### THE TASK
Find the lines holding "from" and copy them.

### SUPPLIED INFORMATION

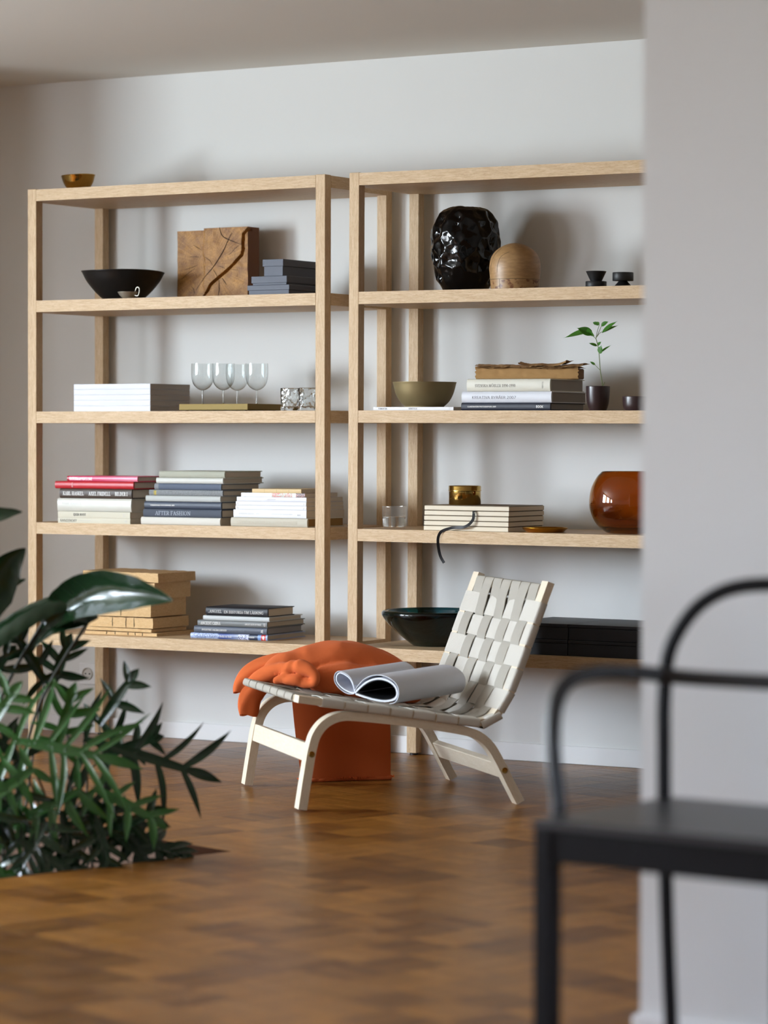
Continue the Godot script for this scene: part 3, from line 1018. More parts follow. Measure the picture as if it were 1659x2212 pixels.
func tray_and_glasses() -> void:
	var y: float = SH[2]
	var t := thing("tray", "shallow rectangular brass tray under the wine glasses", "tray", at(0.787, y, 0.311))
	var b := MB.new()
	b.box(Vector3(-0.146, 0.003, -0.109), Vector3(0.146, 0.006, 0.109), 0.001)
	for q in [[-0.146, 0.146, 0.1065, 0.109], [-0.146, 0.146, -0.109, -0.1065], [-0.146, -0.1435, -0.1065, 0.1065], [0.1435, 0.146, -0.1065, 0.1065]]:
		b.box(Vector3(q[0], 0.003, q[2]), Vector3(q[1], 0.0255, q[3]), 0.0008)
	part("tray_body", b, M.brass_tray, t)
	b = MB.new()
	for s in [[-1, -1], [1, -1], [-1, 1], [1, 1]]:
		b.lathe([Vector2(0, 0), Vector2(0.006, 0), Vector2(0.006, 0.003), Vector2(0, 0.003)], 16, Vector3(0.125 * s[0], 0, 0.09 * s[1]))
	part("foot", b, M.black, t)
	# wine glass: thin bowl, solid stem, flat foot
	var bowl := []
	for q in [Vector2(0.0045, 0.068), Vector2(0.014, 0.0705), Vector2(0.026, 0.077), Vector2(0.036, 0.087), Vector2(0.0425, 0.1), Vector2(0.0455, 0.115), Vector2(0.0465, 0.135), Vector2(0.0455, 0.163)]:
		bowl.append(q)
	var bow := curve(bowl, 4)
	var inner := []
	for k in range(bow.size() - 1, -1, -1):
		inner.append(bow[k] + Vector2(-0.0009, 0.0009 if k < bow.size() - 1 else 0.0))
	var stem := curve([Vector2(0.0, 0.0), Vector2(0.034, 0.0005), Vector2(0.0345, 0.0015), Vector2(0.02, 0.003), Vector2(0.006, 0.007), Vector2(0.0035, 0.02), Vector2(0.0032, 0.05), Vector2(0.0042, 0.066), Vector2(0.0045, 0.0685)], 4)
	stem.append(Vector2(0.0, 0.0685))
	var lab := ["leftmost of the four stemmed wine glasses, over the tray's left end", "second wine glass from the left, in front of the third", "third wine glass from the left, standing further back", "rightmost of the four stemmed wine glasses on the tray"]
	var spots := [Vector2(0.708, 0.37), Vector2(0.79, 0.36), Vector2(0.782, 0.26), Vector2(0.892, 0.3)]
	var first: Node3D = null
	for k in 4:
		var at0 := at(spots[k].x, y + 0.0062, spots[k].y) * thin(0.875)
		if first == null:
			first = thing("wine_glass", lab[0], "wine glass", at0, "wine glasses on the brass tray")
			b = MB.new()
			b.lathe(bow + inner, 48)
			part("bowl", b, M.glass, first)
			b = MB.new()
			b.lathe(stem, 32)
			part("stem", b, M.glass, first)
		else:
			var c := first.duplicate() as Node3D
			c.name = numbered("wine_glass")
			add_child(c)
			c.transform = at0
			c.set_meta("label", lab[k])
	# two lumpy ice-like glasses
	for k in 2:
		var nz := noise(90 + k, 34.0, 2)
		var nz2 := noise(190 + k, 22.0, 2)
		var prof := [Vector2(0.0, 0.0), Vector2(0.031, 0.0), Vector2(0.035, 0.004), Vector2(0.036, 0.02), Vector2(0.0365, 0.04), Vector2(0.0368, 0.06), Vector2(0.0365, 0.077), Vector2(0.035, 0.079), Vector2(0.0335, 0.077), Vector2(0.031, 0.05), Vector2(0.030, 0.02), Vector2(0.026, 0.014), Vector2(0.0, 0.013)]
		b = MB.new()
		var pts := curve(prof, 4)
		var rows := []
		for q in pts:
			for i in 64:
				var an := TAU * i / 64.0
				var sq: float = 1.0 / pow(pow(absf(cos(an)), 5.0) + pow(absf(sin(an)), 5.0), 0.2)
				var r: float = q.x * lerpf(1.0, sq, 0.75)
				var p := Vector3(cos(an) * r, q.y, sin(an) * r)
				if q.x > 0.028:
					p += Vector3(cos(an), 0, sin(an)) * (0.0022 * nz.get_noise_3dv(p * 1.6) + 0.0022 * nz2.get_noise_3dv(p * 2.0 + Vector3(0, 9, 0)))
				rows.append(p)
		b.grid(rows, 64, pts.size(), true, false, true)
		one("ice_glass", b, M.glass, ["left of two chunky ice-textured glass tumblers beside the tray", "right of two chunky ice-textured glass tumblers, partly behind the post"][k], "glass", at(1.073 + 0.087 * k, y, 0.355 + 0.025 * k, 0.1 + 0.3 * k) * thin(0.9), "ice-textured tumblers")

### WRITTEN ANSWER
Continue the Godot script for this scene: part 3, from line 1018. More parts follow. Measure the picture as if it were 1659x2212 pixels.
	var lab := ["leftmost of the four stemmed wine glasses, over the tray's left end", "second wine glass from the left, in front of the third", "third wine glass from the left, standing further back", "rightmost of the four stemmed wine glasses on the tray"]